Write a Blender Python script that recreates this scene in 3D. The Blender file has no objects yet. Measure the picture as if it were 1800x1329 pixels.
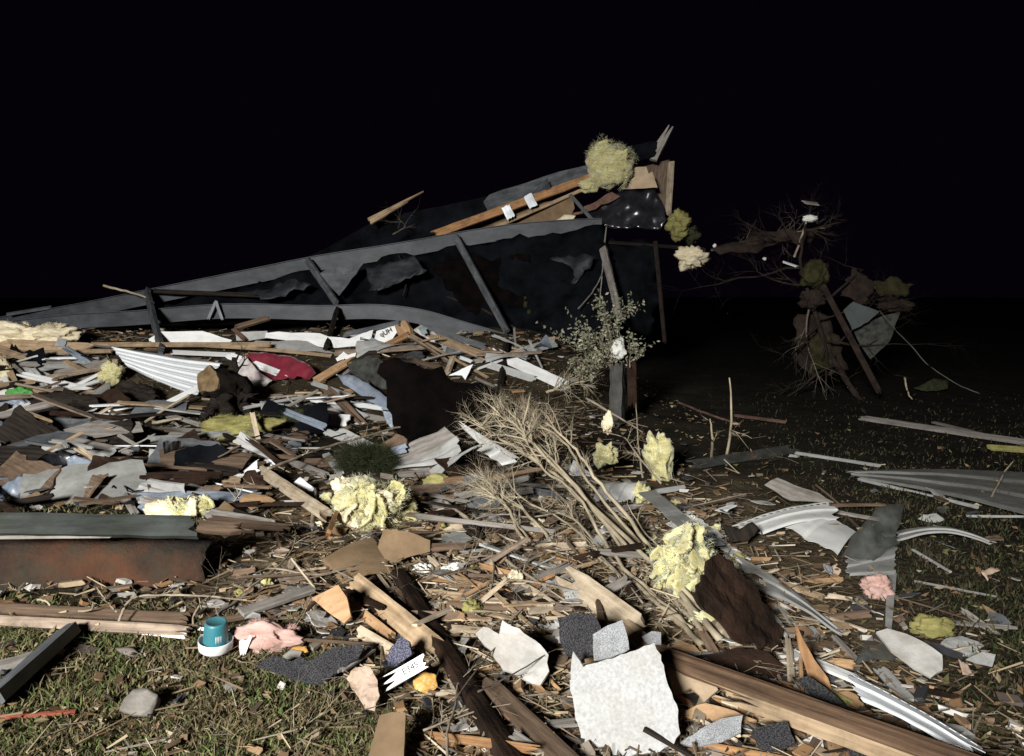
import bpy, bmesh, math, random
from mathutils import Vector, Matrix, noise
from mathutils.geometry import delaunay_2d_cdt
import numpy as np

# ---------------------------------------------------------------- camera, world, light, exposure
scene = bpy.context.scene
C = scene.collection
CAM_H, PITCH, FPX = 1.6, math.radians(6.0), 1386.0      # photo pixels: 1800 x 1329
cam_d = bpy.data.cameras.new("camera")
cam_d.sensor_width = 36.0
cam_d.lens = 36.0 * FPX / 1800.0
cam_d.clip_start, cam_d.clip_end = 0.05, 600.0
cam = bpy.data.objects.new("camera", cam_d)
cam.location = (0, 0, CAM_H)
cam.rotation_euler = (math.pi / 2 - PITCH, 0, 0)
C.objects.link(cam)
scene.camera = cam

world = bpy.data.worlds.new("World")
scene.world = world
world.use_nodes = True
wn = world.node_tree
bg = wn.nodes["Background"]
sky = wn.nodes.new("ShaderNodeTexSky")
sky.sky_type = 'NISHITA'
sky.sun_disc = False
sky.sun_elevation = math.radians(-6.0)
sky.sun_rotation = math.radians(200)
tint = wn.nodes.new("ShaderNodeMix")
tint.data_type = 'RGBA'
tint.inputs[0].default_value = 0.995
tint.inputs[7].default_value = (0.0011, 0.0005, 0.0016, 1)
wn.links.new(sky.outputs[0], tint.inputs[6])
wn.links.new(tint.outputs[2], bg.inputs[0])
bg.inputs[1].default_value = 1.0

# the floodlight whose pool of light the night photograph shows, standing to the left of the camera
LAMP = Vector((-4.8, -8.6, 5.2))
ld = bpy.data.lights.new("floodlight", 'SPOT')
ld.energy = 16000
ld.color = (1.0, 0.99, 0.965)
ld.spot_size = math.radians(98)
ld.spot_blend = 1.0
ld.shadow_soft_size = 1.2
lamp = bpy.data.objects.new("floodlight", ld)
lamp.location = LAMP
lamp.rotation_euler = (Vector((-3.2, 10.5, 0.9)) - LAMP).to_track_quat('-Z', 'Y').to_euler()
C.objects.link(lamp)

vs = scene.view_settings
vs.view_transform = 'Standard'
vs.look = 'None'
vs.exposure = 0.4
vs.gamma = 1.0
vs.use_curve_mapping = False
scene.cycles.max_bounces = 6
scene.cycles.use_denoising = True

R = random.Random(11)
CP, SP = math.cos(PITCH), math.sin(PITCH)

# ---------------------------------------------------------------- terrain and pixel geometry
def sstep(a, b, x):
    t = max(0.0, min(1.0, (x - a) / (b - a)))
    return t * t * (3 - 2 * t)

def hgt(x, y):
    z = 0.05 * noise.noise((x * .45, y * .45, 3.1)) + 0.018 * noise.noise((x * 1.9, y * 1.9, 7.7))
    deb = sstep(3.6, 4.6, y + 0.25 * x) * (1 - sstep(16, 24, y)) * (1 - sstep(2.5, 7, x))
    z += deb * 0.05 * abs(noise.noise((x * 1.3, y * 1.3, 0.4)))
    m = sstep(9.3, 13.4, y) * 0.93 * (1 - sstep(0.3, 2.6, x)) * (1 - sstep(18, 30, y))
    z += m + m * 0.12 * noise.noise((x * 1.1, y * 1.1, 5.0))
    z += 0.3 * sstep(30, 90, y) * (1 + noise.noise((x * .03, y * .03, 1.0)))
    return z

def ray(u, v):
    a, b = (u - 900.0) / FPX, -(v - 664.5) / FPX
    return Vector((a, CP + b * SP, -SP + b * CP))

CO = Vector((0, 0, CAM_H))
def P(u, v, d):
    r = ray(u, v)
    return CO + r * (d / r.y)

def G(u, v, lift=0.0):
    r = ray(u, v)
    t, dt = 1.2, 0.06
    while t < 60:
        p = CO + r * t
        if p.z - lift <= hgt(p.x, p.y):
            for _ in range(7):
                dt *= .5
                p = CO + r * t
                t += -dt if p.z - lift <= hgt(p.x, p.y) else dt
            return CO + r * t
        t += dt
    return CO + r * 30

def pt(a, lift=0.0):
    if len(a) == 3:
        p = P(*a)
        if p.z >= hgt(p.x, p.y) + min(lift, .06):
            return p
    return G(a[0], a[1], max(lift, .015))

def mpx(p):
    return (p - CO).length / FPX

# ---------------------------------------------------------------- materials
MATS = {}
def nd(nt, t, **kw):
    n = nt.nodes.new(t)
    for k, v in kw.items():
        setattr(n, k, v)
    return n

def mk(name, c1, c2, scale=6.0, stretch=(1, 1, 1), rough=0.85, bump=0.3, bdist=0.01, fine=60.0, dirt=0.25,
       dirtc=(0.05, 0.035, 0.022), vary=0.25, metal=0.0, spec=0.3, sss=0.0, gran=None, lo=0.35, hi=0.68, sheen=0.0, attr=False, trans=0.0):
    m = bpy.data.materials.new(name)
    m.use_nodes = True
    nt = m.node_tree
    L = nt.links.new
    b = nt.nodes["Principled BSDF"]
    tc = nd(nt, "ShaderNodeTexCoord")
    mp = nd(nt, "ShaderNodeMapping")
    mp.inputs["Scale"].default_value = stretch
    oi = nd(nt, "ShaderNodeObjectInfo")
    mul = nd(nt, "ShaderNodeMath", operation='MULTIPLY')
    mul.inputs[1].default_value = 37.0
    L(oi.outputs["Random"], mul.inputs[0])
    L(tc.outputs["Object"], mp.inputs["Vector"])
    L(mul.outputs[0], mp.inputs["Location"])
    n1 = nd(nt, "ShaderNodeTexNoise")
    n1.inputs["Scale"].default_value = scale
    n1.inputs["Detail"].default_value = 7
    n1.inputs["Roughness"].default_value = 0.62
    L(mp.outputs[0], n1.inputs["Vector"])
    r1 = nd(nt, "ShaderNodeValToRGB")
    r1.color_ramp.elements[0].position, r1.color_ramp.elements[1].position = lo, hi
    r1.color_ramp.elements[0].color = (*c1, 1)
    r1.color_ramp.elements[1].color = (*c2, 1)
    L(n1.outputs["Fac"], r1.inputs[0])
    col = r1.outputs[0]
    if attr:
        at = nd(nt, "ShaderNodeAttribute", attribute_name="Col")
        mx = nd(nt, "ShaderNodeMix", data_type='RGBA', blend_type='MULTIPLY')
        mx.inputs[0].default_value = 1
        L(col, mx.inputs[6]); L(at.outputs["Color"], mx.inputs[7])
        col = mx.outputs[2]
    n2 = nd(nt, "ShaderNodeTexNoise")
    n2.inputs["Scale"].default_value = fine
    n2.inputs["Detail"].default_value = 4
    if gran:
        L(tc.outputs["Object"], n2.inputs["Vector"])
        rg = nd(nt, "ShaderNodeValToRGB")
        rg.color_ramp.elements[0].position, rg.color_ramp.elements[1].position = .42, .6
        rg.color_ramp.elements[0].color = (*gran[0], 1)
        rg.color_ramp.elements[1].color = (*gran[1], 1)
        L(n2.outputs["Fac"], rg.inputs[0])
        mx = nd(nt, "ShaderNodeMix", data_type='RGBA')
        mx.inputs[0].default_value = .8
        L(col, mx.inputs[6]); L(rg.outputs[0], mx.inputs[7])
        col = mx.outputs[2]
    else:
        L(mp.outputs[0], n2.inputs["Vector"])
    if dirt > 0:
        n3 = nd(nt, "ShaderNodeTexNoise")
        n3.inputs["Scale"].default_value = 5.5
        n3.inputs["Detail"].default_value = 9
        n3.inputs["Roughness"].default_value = .7
        ad = nd(nt, "ShaderNodeVectorMath", operation='ADD')
        L(tc.outputs["Object"], ad.inputs[0]); L(mul.outputs[0], ad.inputs[1])
        L(ad.outputs[0], n3.inputs["Vector"])
        mr = nd(nt, "ShaderNodeMapRange")
        mr.inputs[1].default_value, mr.inputs[2].default_value = 0.46, 0.72
        mr.inputs[3].default_value, mr.inputs[4].default_value = 0.0, min(1, dirt * 2.2)
        L(n3.outputs["Fac"], mr.inputs[0])
        mx = nd(nt, "ShaderNodeMix", data_type='RGBA')
        mx.inputs[7].default_value = (*dirtc, 1)
        L(mr.outputs[0], mx.inputs[0]); L(col, mx.inputs[6])
        col = mx.outputs[2]
    if vary > 0:
        hs = nd(nt, "ShaderNodeHueSaturation")
        m2 = nd(nt, "ShaderNodeMapRange")
        m2.inputs[3].default_value, m2.inputs[4].default_value = 1 - vary, 1 + vary * .6
        L(oi.outputs["Random"], m2.inputs[0]); L(m2.outputs[0], hs.inputs["Value"])
        L(col, hs.inputs["Color"])
        col = hs.outputs[0]
    L(col, b.inputs["Base Color"])
    b.inputs["Roughness"].default_value = rough
    b.inputs["Metallic"].default_value = metal
    b.inputs["Specular IOR Level"].default_value = spec
    if sheen:
        b.inputs["Sheen Weight"].default_value = sheen
    if sss:
        b.inputs['Subsurface Weight'].default_value = sss
        b.inputs['Subsurface Radius'].default_value = (1, .8, .4)
        b.inputs['Subsurface Scale'].default_value = .03
    if trans:
        b.inputs["Transmission Weight"].default_value = trans
    if bump > 0:
        bp = nd(nt, "ShaderNodeBump")
        bp.inputs["Strength"].default_value = bump
        bp.inputs["Distance"].default_value = bdist
        am = nd(nt, "ShaderNodeMath", operation='ADD')
        L(n1.outputs["Fac"], am.inputs[0]); L(n2.outputs["Fac"], am.inputs[1])
        L(am.outputs[0], bp.inputs["Height"]); L(bp.outputs[0], b.inputs["Normal"])
    MATS[name] = m
    return m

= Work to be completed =
From the listing above, copy all lines holding the word "pixels".

= Output of the task =
Write a Blender Python script that recreates this scene in 3D. The Blender file has no objects yet. Measure the picture as if it were 1800x1329 pixels.
CAM_H, PITCH, FPX = 1.6, math.radians(6.0), 1386.0      # photo pixels: 1800 x 1329